Perhaps there are good reasons to execute the Jamaat-e-Islami war criminals. Maybe, given the Bangladeshi justice system, a ‘life sentence’ means that they’ll serve a few years in prison before their release, so executions are the only lasting measure of punishment. Maybe it really is cathartic for the many Bangladeshis who suffered so much in the fight for independence and who can now move forward from the painful memories under which the country came to life.
But it’s also true that had these executions taken place in the context of a war crimes tribunal in the 1970s (and not nearly a half-century later), they would be far more understandable in the international community — in the same way that criminal law systems treat a crime of passion as manslaughter and calculated murder as first-degree homicide. Imagine if Germany decided to hold the Nuremberg Trials not in 1945, but instead in 1990, then promptly executed 10 former Nazi war criminals just as the Berlin Wall was coming down. It would seem random, stale and odd.

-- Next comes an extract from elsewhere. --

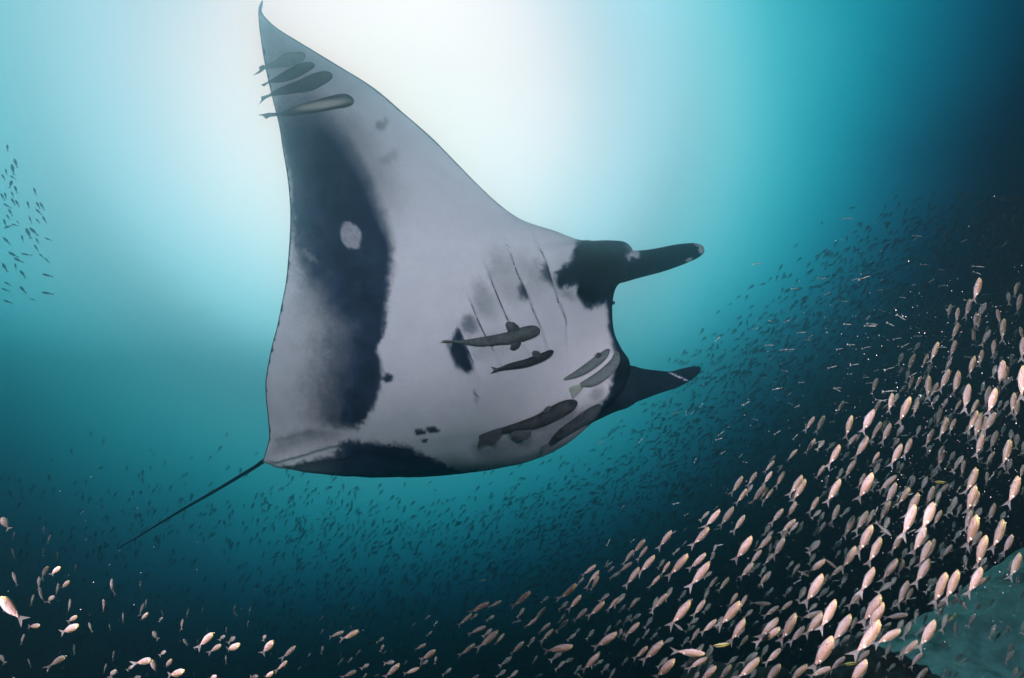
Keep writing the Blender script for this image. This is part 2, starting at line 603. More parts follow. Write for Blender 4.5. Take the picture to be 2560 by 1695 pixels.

It’s not a perfect analogy because the means to prosecute Bangladesh’s war criminals were unavailable for decades. The Shahbagh movement of 2013 demonstrated that even a younger generation of Bangladeshis seek justice to transcend the demons of 1971. There’s a valid rationale for the war crimes tribunal and even for the executions.
But that doesn’t change the fact that an Awami League government is pushing through these executions with little due process, at least by the standards of international law, including a troubling lack of transparency and harassment of defense counsel. The trials, once heralded as an opportunity for reconciliation, are now seen by many BNP supporters and human rights activists alike as a vehicle for revenge with a chilling effect on political dissent.
Meanwhile, the United States has been virtually absent from Bangladesh’s backsliding. In the aftermath of the Bush administration’s failures to make Afghanistan or Iraq incredibly democratic, one of the features of the Obama administration has been reticent to promote democracy worldwide. Nowhere has this reluctance been more glaring than in US policy with Bangladesh. In December, Thomas Shannon, US undersecretary of state visited Dhaka and described the country as a ‘global example of the strength of tolerance, inclusiveness and democracy.’
It’s hard to square the glowing praise with a country where an increasingly isolated opposition is pushed to the fringes, where political figures (however guilty of crimes against humanity 45 years ago) are imprisoned or even executed and where radical Islamists are killing secular writers in retribution and with impunity.
Though it’s properly Bangladeshis who are responsible for their democracy and rule of law (or lack thereof), the United States has characteristically pushed Bangladesh to the backburner of its regional concerns, with India, Pakistan, Myanmar/Burma and China all taking far higher precedence — and that was true in 1971 when Bangladesh was struggling in a lonely fight for its independence. That’s unfair to Bangladesh, whose 160 million citizens make it the world’s eighth-largest country, and it’s unwise, given that Bangladesh’s stability is vital to south Asia regionally.
Though India should be Bangladesh’s natural ally, relations between the two countries have always been touchy. A recent land-swap deal inked with Indian prime minister Narendra Modi last July was a rare success for Hasina on the international stage, ending a decades-long stalemate over enclaves, counter-enclaves and counter-counter-enclaves. At its most absurd, isolated pockets of Indian territory existed within Bangladeshi enclaves inside wider Indian enclaves within the larger Bangladeshi border. The deal will change all of that, eliminating impoverished and lawless zones along one of the world’s longest international borders.
Modi, however, like his American allies, has been virtually silent about Bangladesh’s democratic stalling.